Le progressisme, une croyance naïve
Le progressisme, une croyance naïve
A l’origine du progressisme, on trouve l’extraordinaire développement scientifique et technique, qui s’est accéléré à partir de la Renaissance en Europe, qui augmente même de façon exponentielle aujourd’hui partout dans le monde. On a cru longtemps que ce progrès serait infini et de toute façon bénéfique. Mais on a dû déchanter : on se souvient que dans les années d’après la seconde guerre mondiale l’invention de la matière plastique ou du nylon, par exemple, étaient des avancées magnifiques, mais à présent on voit que ce sont des poisons si on les utilise massivement comme on l’a fait jusqu’à ces derniers temps : non seulement le progrès matériel n’est pas infini, mais il peut être à lui-même sa destruction ! Et les ressources naturelles n’étant pas elles-mêmes infinies, le progrès matériel lui-même est limité, même si l’on trouve d’autres ressources, énergétiques ou autres.
Cependant cette croyance s’est vue renforcée par la croyance en l’évolution des espèces. Là encore cela repose sur une constatation : la terre a porté des êtres vivants de différents niveaux de complexité, et de notre point de vue humain, de plus en plus perfectionnés. Cela véhicule, sans qu’on en soit bien conscient, l’idée que cette évolution ne cessera pas. De plus, puisque l’homme se voit au sommet de ce processus, il se croit en devoir de l’accélérer, en transformant la nature et même en se transformant lui-même. A nouveau, on découvre une limite : de même que certaines choses considérées comme des progrès se sont révélées néfastes, ainsi rien ne prouve que la modification de l’homme par l’homme ne sera que bénéfique, bien au contraire !

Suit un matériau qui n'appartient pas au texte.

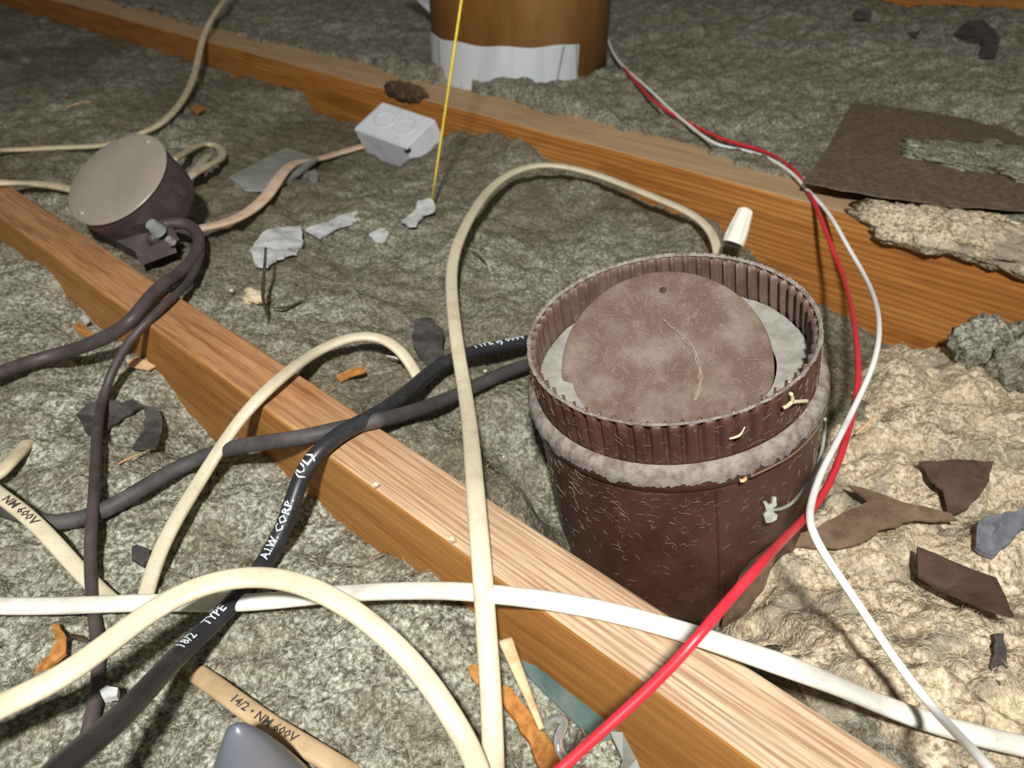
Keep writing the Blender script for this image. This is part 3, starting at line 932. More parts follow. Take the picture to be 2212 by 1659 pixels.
# long near-horizontal one
flat_cable([(-160, 1300, .006), (0, 1309, .008), (180, 1307, .012), (340, 1302, .012), (520, 1302, .012), (680, 1288, .014), (800, 1279, .014), (950, 1276, .012), (1050, 1282, .006), (1200, 1300, .0035), (1350, 1330, .0035), (1500, 1372, .0035),
            (1620, 1412, .016), (1760, 1462, .022), (1900, 1520, .022), (2050, 1572, .022), (2212, 1612, .022), (2400, 1650, .02)],
           'long white flat cable crossing the whole picture over the near joist', 'white_jacket', n=220, smooth=7, ct=.0028)
# foreground arch
flat_cable([(-120, 1590, .05), (0, 1527, .06), (130, 1462, .062), (240, 1385, .062), (330, 1320, .062), (410, 1277, .062), (490, 1253, .062), (570, 1248, .062), (650, 1263, .06), (740, 1305, .058), (830, 1372, .055), (910, 1455, .05), (970, 1540, .045), (1010, 1610, .04), (1035, 1670, .03), (1060, 1760, .02)],
           'cream flat cable arching in the foreground at the lower left', n=180, twist=lambda t: .55 - .45 * t)
# middle left arch
flat_cable([(312, 1300, .003), (322, 1262, .004), (345, 1195, .008), (385, 1115, .014), (440, 1025, .018), (505, 925, .018), (570, 850, .010), (640, 790, .012), (700, 752, .022), (760, 730, .026), (815, 730, .026), (860, 755, .020), (890, 793, .010), (908, 825, -.004)],
           'cream flat cable humped over the near joist left of the black cables', n=140, cw=.0046)
# printed one at the left edge
o, P = flat_cable([(-120, 990, .006), (-40, 1040, .014), (0, 1070, .018), (55, 1112, .018), (110, 1165, .014), (160, 1220, .005), (200, 1262, .003), (240, 1300, 0)], 'cream cable with dark lettering coming in at the left edge', 'cream', n=70, cw=.0048)
lettering(o, P, 'NM 600V', (15, 1077), .0072, CW, CT, M['print_dark'], stretch=1.15)
# printed one at the bottom
o, P = flat_cable([(425, 1455, -.004), (470, 1486, .003), (540, 1537, .004), (610, 1583, .004), (680, 1625, .004), (735, 1658, .002), (768, 1676, -.004)], 'cream cable stub with dark lettering half buried at the bottom', 'tan_jacket', n=70, cw=.0052)
lettering(o, P, '14/2 \u2022 NM 600V', (505, 1508), .0062, CW, CT, M['print_dark'], stretch=1.05)
flat_cable([(-60, 1040, .002), (-10, 1028, .003), (18, 1004, .003), (42, 978, .002), (60, 955, -.004)], 'short cream cable end poking up at the left edge above the printed one', 'cream_dirty', n=40, cw=.0048)
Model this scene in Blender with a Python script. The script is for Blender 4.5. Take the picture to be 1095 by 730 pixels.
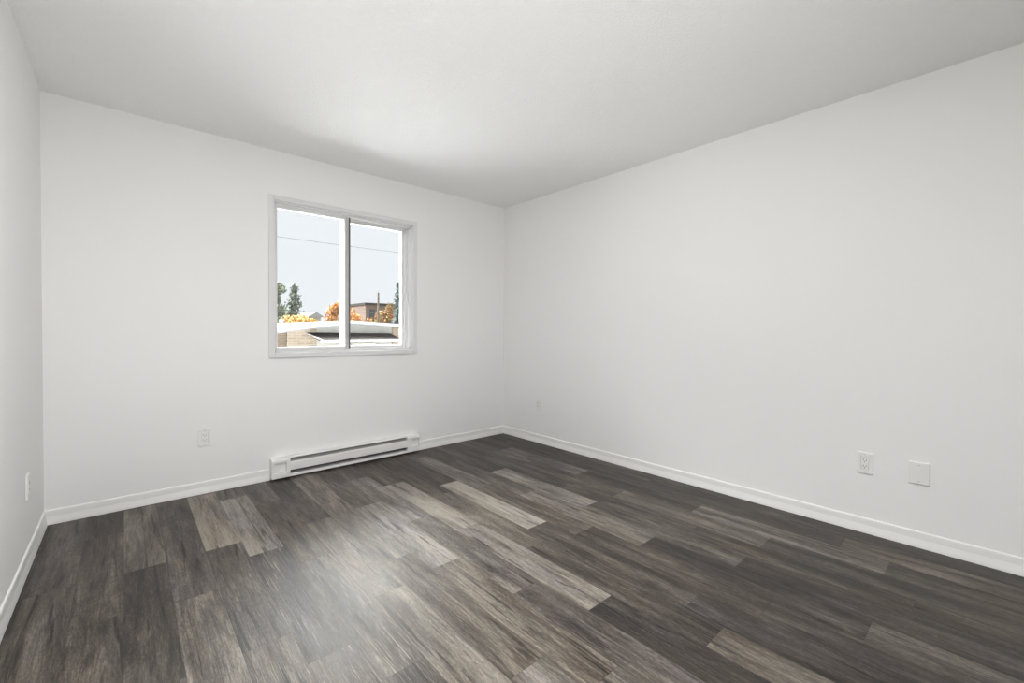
import bpy, bmesh, math, random
from mathutils import Vector, Matrix

for o in list(bpy.data.objects):
    bpy.data.objects.remove(o, do_unlink=True)
SC = bpy.context.scene
COL = SC.collection
R = math.radians
random.seed(7)

# ------------------------------------------------------------------ camera
FPX = 462.67
YAW, PITCH, ROLL = 0.72843, -0.01365, 0.00484
CAM = Vector((0.3516, -3.5738, 1.1117))
fw = Vector((math.sin(YAW) * math.cos(PITCH), math.cos(YAW) * math.cos(PITCH), math.sin(PITCH)))
r0 = Vector((math.cos(YAW), -math.sin(YAW), 0))
u0 = r0.cross(fw)
rt = math.cos(ROLL) * r0 + math.sin(ROLL) * u0
up = -math.sin(ROLL) * r0 + math.cos(ROLL) * u0
cd = bpy.data.cameras.new('camera')
cam = bpy.data.objects.new('camera', cd)
COL.objects.link(cam)
cam.matrix_world = Matrix(((rt.x, up.x, -fw.x, CAM.x), (rt.y, up.y, -fw.y, CAM.y),
                           (rt.z, up.z, -fw.z, CAM.z), (0, 0, 0, 1)))
cd.sensor_width = 36
cd.lens = FPX * 36 / 1095
cd.shift_y = -4.907 / 1095
cd.clip_start = 0.02
cd.clip_end = 500
SC.camera = cam

# ------------------------------------------------------------------ exposure
SC.view_settings.view_transform = 'Standard'
SC.view_settings.look = 'None'
SC.view_settings.gamma = 1
SC.view_settings.use_curve_mapping = False
SC.view_settings.exposure = 0.16
SC.cycles.max_bounces = 16
SC.cycles.diffuse_bounces = 10
SC.cycles.glossy_bounces = 4
SC.cycles.transparent_max_bounces = 12

# ------------------------------------------------------------------ overcast sky
SKY_LOW = (0.84, 0.865, 0.91)       # pale haze near the horizon
LOW_FRONT, LOW_REAR = 0.99, 0.92      # its brightness in front of and behind the house
SKY_FRONT, SKY_REAR = 30.0, 3.0     # brighter cloud overhead, in front of and behind the house
wd = bpy.data.worlds.new('sky')
SC.world = wd
wd.use_nodes = True
wn, wl = wd.node_tree.nodes, wd.node_tree.links
wn.clear()
w_out = wn.new('ShaderNodeOutputWorld')
w_bg = wn.new('ShaderNodeBackground')
w_tc = wn.new('ShaderNodeTexCoord')
w_sp = wn.new('ShaderNodeSeparateXYZ')
wl.new(w_tc.outputs['Generated'], w_sp.inputs[0])
w_el = wn.new('ShaderNodeMapRange')
w_el.interpolation_type = 'SMOOTHSTEP'
wl.new(w_sp.outputs['Z'], w_el.inputs['Value'])
w_el.inputs['From Min'].default_value = 0.28
w_el.inputs['From Max'].default_value = 0.60
w_side = wn.new('ShaderNodeMapRange')
w_side.interpolation_type = 'SMOOTHSTEP'
wl.new(w_sp.outputs['Y'], w_side.inputs['Value'])
w_side.inputs['From Min'].default_value = -0.25
w_side.inputs['From Max'].default_value = 0.25
w_side.inputs['To Min'].default_value = SKY_REAR
w_side.inputs['To Max'].default_value = SKY_FRONT
w_hi = wn.new('ShaderNodeVectorMath')
w_hi.operation = 'SCALE'
w_hi.inputs[0].default_value = (0.99, 1.0, 1.0)
wl.new(w_side.outputs[0], w_hi.inputs['Scale'])
w_mx = wn.new('ShaderNodeMix')
w_mx.data_type = 'RGBA'
wl.new(w_el.outputs[0], w_mx.inputs['Factor'])
w_ls = wn.new('ShaderNodeMapRange')
w_ls.interpolation_type = 'SMOOTHSTEP'
wl.new(w_sp.outputs['Y'], w_ls.inputs['Value'])
w_ls.inputs['From Min'].default_value = -0.25
w_ls.inputs['From Max'].default_value = 0.25
w_ls.inputs['To Min'].default_value = LOW_REAR
w_ls.inputs['To Max'].default_value = LOW_FRONT
w_lo = wn.new('ShaderNodeVectorMath')
w_lo.operation = 'SCALE'
w_lo.inputs[0].default_value = SKY_LOW
wl.new(w_ls.outputs[0], w_lo.inputs['Scale'])
wl.new(w_lo.outputs[0], w_mx.inputs[6])
wl.new(w_hi.outputs[0], w_mx.inputs[7])
wl.new(w_mx.outputs[2], w_bg.inputs['Color'])
wl.new(w_bg.outputs[0], w_out.inputs['Surface'])
wd.cycles.sampling_method = 'MANUAL'
wd.cycles.sample_map_resolution = 512

# daylight portals at the two windows (they only guide sampling, they give no light)
def portal(name, loc, rot, sx, sy):
    l = bpy.data.lights.new(name, 'AREA')
    l.shape = 'RECTANGLE'
    l.size, l.size_y = sx, sy
    l.cycles.is_portal = True
    o = bpy.data.objects.new(name, l)
    COL.objects.link(o)
    o.location = loc
    o.rotation_euler = rot
portal('daylight_portal', (1.742, 0.24, 1.5), (R(-90), 0, 0), 1.3, 1.3)
portal('daylight_portal', (1.9, -5.84, 1.3), (R(90), 0, 0), 2.5, 1.75)

# unseen fill lights added beside and behind the viewpoint: ceiling disc and uplighter
def fill_light(name, kind, loc, aim, watts, size, col=(1.0, 0.985, 0.98)):
    l = bpy.data.lights.new(name, kind)
    l.energy = watts
    l.color = col
    if kind == 'AREA':
        l.shape = 'DISK'
        l.size = size
    else:
        l.shadow_soft_size = size
    if kind == 'SPOT':
        l.spot_size = 2.4
        l.spot_blend = 1.0
    o = bpy.data.objects.new(name, l)
    COL.objects.link(o)
    o.location = loc
    o.rotation_euler = Vector(aim).to_track_quat('-Z', 'Y').to_euler()
fill_light('ceiling_fill', 'AREA', (0.8, -3.0, 2.435), (0, 0, -1), 49, 0.4)
fill_light('up_fill', 'SPOT', (1.0, -3.3, 0.35), (0.06, 0.62, 0.78), 85, 0.2)


# ------------------------------------------------------------------ helpers
def nd(nt, typ, **kw):
    n = nt.nodes.new(typ)
    for k, v in kw.items():
        if k in n.inputs.keys():
            n.inputs[k].default_value = v
        else:
            setattr(n, k, v)
    return n


def mat(name, col, rough=0.5, spec=0.5, metal=0.0, bump=None, vary=None):
    """bump=(scale, strength, distance); vary=(scale, amount) mottles the colour with noise"""
    m = bpy.data.materials.new(name)
    m.use_nodes = True
    nt = m.node_tree
    b = nt.nodes['Principled BSDF']
    b.inputs['Base Color'].default_value = (*col, 1)
    b.inputs['Roughness'].default_value = rough
    b.inputs['Specular IOR Level'].default_value = spec
    b.inputs['Metallic'].default_value = metal
    tc = nd(nt, 'ShaderNodeTexCoord')
    if vary:
        n = nd(nt, 'ShaderNodeTexNoise', Scale=vary[0], Detail=4.0)
        nt.links.new(tc.outputs['Object'], n.inputs['Vector'])
        mr = nd(nt, 'ShaderNodeMapRange')
        mr.inputs['From Min'].default_value = 0.3
        mr.inputs['From Max'].default_value = 0.7
        mr.inputs['To Min'].default_value = 1 - vary[1]
        mr.inputs['To Max'].default_value = 1 + vary[1]
        nt.links.new(n.outputs['Fac'], mr.inputs['Value'])
        vm = nd(nt, 'ShaderNodeVectorMath', operation='SCALE')
        vm.inputs[0].default_value = col
        nt.links.new(mr.outputs[0], vm.inputs['Scale'])
        nt.links.new(vm.outputs[0], b.inputs['Base Color'])
    if bump:
        n = nd(nt, 'ShaderNodeTexNoise', Scale=bump[0], Detail=3.0, Roughness=0.6)
        nt.links.new(tc.outputs['Object'], n.inputs['Vector'])
        bp = nd(nt, 'ShaderNodeBump', Strength=bump[1], Distance=bump[2])
        nt.links.new(n.outputs['Fac'], bp.inputs['Height'])
        nt.links.new(bp.outputs[0], b.inputs['Normal'])
    return m


def glass_mat(name):
    m = bpy.data.materials.new(name)
    m.use_nodes = True
    nt = m.node_tree
    nt.nodes.clear()
    o = nd(nt, 'ShaderNodeOutputMaterial')
    t = nd(nt, 'ShaderNodeBsdfTransparent')
    t.inputs['Color'].default_value = (0.97, 0.98, 0.975, 1)
    g = nd(nt, 'ShaderNodeBsdfGlossy', Roughness=0.0)
    f = nd(nt, 'ShaderNodeFresnel', IOR=1.35)
    x = nd(nt, 'ShaderNodeMixShader')
    nt.links.new(f.outputs[0], x.inputs[0])
    nt.links.new(t.outputs[0], x.inputs[1])
    nt.links.new(g.outputs[0], x.inputs[2])
    nt.links.new(x.outputs[0], o.inputs['Surface'])
    return m


def bx(bm, x0, x1, y0, y1, z0, z1, bev=0.0, seg=2):
    """add a box, optionally with rounded edges, to a bmesh"""
    if x0 > x1: x0, x1 = x1, x0
    if y0 > y1: y0, y1 = y1, y0
    if z0 > z1: z0, z1 = z1, z0
    t = bmesh.new()
    bmesh.ops.create_cube(t, size=1)
    for v in t.verts:
        v.co = Vector(((x0 + x1) / 2 + v.co.x * (x1 - x0), (y0 + y1) / 2 + v.co.y * (y1 - y0),
                       (z0 + z1) / 2 + v.co.z * (z1 - z0)))
    if bev:
        bmesh.ops.bevel(t, geom=list(t.edges), offset=bev, segments=seg, profile=0.6, affect='EDGES')
    merge(bm, t)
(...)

Ajoutons que certaines formes de racisme trouvent leur origine dans la croyance en l’évolutionnisme : il y aurait ainsi des races plus avancées que d’autres dans l’échelle de l’évolution !
Un troisième facteur est venu renforcer ces deux premiers éléments, c’est la révolution : on raconte qu’on est passé de l’obscurantisme à la lumière. Encore une fois nous sommes en présence d’une croyance naïve, et même d’un mensonge. L’Ancien Régime n’a pas été une période obscurantiste, puisqu’il a vu les débuts des progrès dans l’agriculture, l’industrie, la science, etc. Mais ceux qui se disent révolutionnaires estiment être à la pointe du progrès de l’humanité, se sentent un devoir de révolutionner le monde, de détruire tout ce qui s’oppose à leurs théories. Mais qui ne voit que c’est précisément cette mentalité qui est à l’origine du colonialisme de la deuxième moitié du XIXème siècle ? En France, vers 1880, les socialistes héritiers de la révolution disaient qu’ils avaient des devoirs vis-à-vis des « races inférieures » : c’était leur façon de parler. Même si la colonisation a permis à certains peuples de faire en trois générations le chemin que les peuples colonisateurs avaient fait en trois millénaires, la brutalité de certains colons ou administrateurs est à mettre au compte du progressisme ainsi conçu.
Car il ressort de ce qui précède que les progressistes pensent que leurs adversaires n’ont aucun autre droit que ceux que le rapport de forces oblige à leur reconnaître. Il faudrait donc être « de son temps », « dans le vent » (de l’histoire !) – mais Gustave Thibon faisait remarquer qu’être dans le vent c’est une ambition de feuille morte…
De tout cela il suit que la nouveauté devrait nécessairement être considérée comme bonne, meilleure que ce qui a précédé. Gare donc à celui qui est « en retard !
Et au plan religieux, demandera-t-on ? Certains teilhardiens outranciers ont voulu que le progrès spirituel soit en continuité avec le progrès matériel : ce serait le fruit de l’évolutionnisme naturel ! On perd de vue l’originalité du spirituel. La religion elle-même doit être changée. Mais pour le christianisme il est impossible de changer ce qui a été institué par le Christ, le Fils de Dieu.
Or certains veulent qu’on s’adapte aux idées du monde moderne et de son matérialisme jouisseur. C’est le contraire de l’imitation du Christ, qui invite ses disciples à prendre leur croix pour marcher à sa suite. On a vu par exemple certains aumôniers de jeunes, dans les années 1960, dire que certaines normes de l’Eglise dataient d’une époque où les gens étaient pauvres, mais que dans l’abondance actuelle il ne fallait plus parler du conseil évangélique de pauvreté. Mais précisément les limites du progrès font qu’il est nécessaire de restreindre ses désirs. Et la pauvreté volontaire (qui n’est pas la misère !) est le meilleur rempart contre la ploutocratie actuelle.